The hearing on Friday was scheduled before events in Israel put Demjanjuk’s case into a new light. On July 29, the Israeli Supreme Court acquitted Demjanjuk of being the notorious Ivan.

But at the same time, the Israeli high court found that there remained compelling evidence that he had served as an SS guard at the Sobibor death camp and the Flossenburg and Regensburg concentration camps.

It was on these grounds that several groups of petitioners, including Holocaust survivors and the World Jewish Congress, called for a new trial.

Last week, Israeli Supreme Court Justice Theodore Orr ordered a further delay in Demjanjuk’s deportation until the court could hear additional petitions calling for his trial here on new war crimes charges.

Last month, the three-judge panel of the appeals court in Cincinnati ruled that Demjanjuk could return to the United States once granted his freedom in Israel.

After an appeal to the full court was rejected, Attorney General Janet Reno announced that the Justice Department would not appeal to the U.S. Supreme Court.

The federal appeals court’s chief judge, Gilbert Merritt, opened the proceedings last Friday by responding to statements by Jewish organizations and members of Congress denouncing him as being “lawless” and a “Nazi sympathizer.”

“What we are deliberating about in this case is means and not ends,” said Merritt.

“We never doubted that the end was reasonable — bringing to the bar of justice and prosecuting those responsible for Treblinka and other death camps.

“But because the court has questioned the means used by the prosecution, some have said that the court also questions the ends. That is wrong,” he said.

Merritt reiterated in his statement that the court was only concerned with “the propriety of the steps used to achieve the worthy goal of punishing those responsible” for the Holocaust.

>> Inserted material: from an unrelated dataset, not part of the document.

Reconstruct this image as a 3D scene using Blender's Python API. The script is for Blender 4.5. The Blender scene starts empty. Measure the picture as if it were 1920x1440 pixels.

Michael Tigar, a University of Texas law professor who is Demjanjuk’s chief attorney, argued that even if all of the factual findings in Wiseman’s report were accepted, “there are still grounds for granting relief” to Demjanjuk.

Tigar claimed that the Justice Department was “neglectful” in its responsibility to turn over exculpatory evidence and that other potentially exculpatory evidence “was ignored.”

He argued that the government’s actions in the Demjanjuk case “endangered Mr. Demjanjuk’s ability to mount a defense.”

Justice Department lawyer Patty Merkamp Stemler acknowledged that in hindsight federal prosecutors might have acted differently and disclosed to Demjanjuk’s defense lawyers testimony from other guards at Treblinka that “Ivan the Terrible” was someone other than Demjanjuk.

But she said that the prosecutors had believed that the testimony was unreliable, and that it would have hardly helped Demjanjuk’s case anyway since it placed him at Treblinka.

Judge Pierce Lively, another member of the panel, questioned Stemler closely on allegations of administrative problems in the handling of case files.

Referring specifically to charges that some evidence was “lost” by the Office of Special Investigations — a special branch of the Justice Department that prosecutes suspected Nazi war criminals — Lively mentioned that he “could not understand the procedures in this OSI office.”

Lively said, in particularly critical tones, that the alleged mishandling of evidence by the Department of Justice was “more than sloppy.”

Stemler replied that no evidence had been lost in the Demjanjuk case.

The court gave no indication as to when it would render its decision.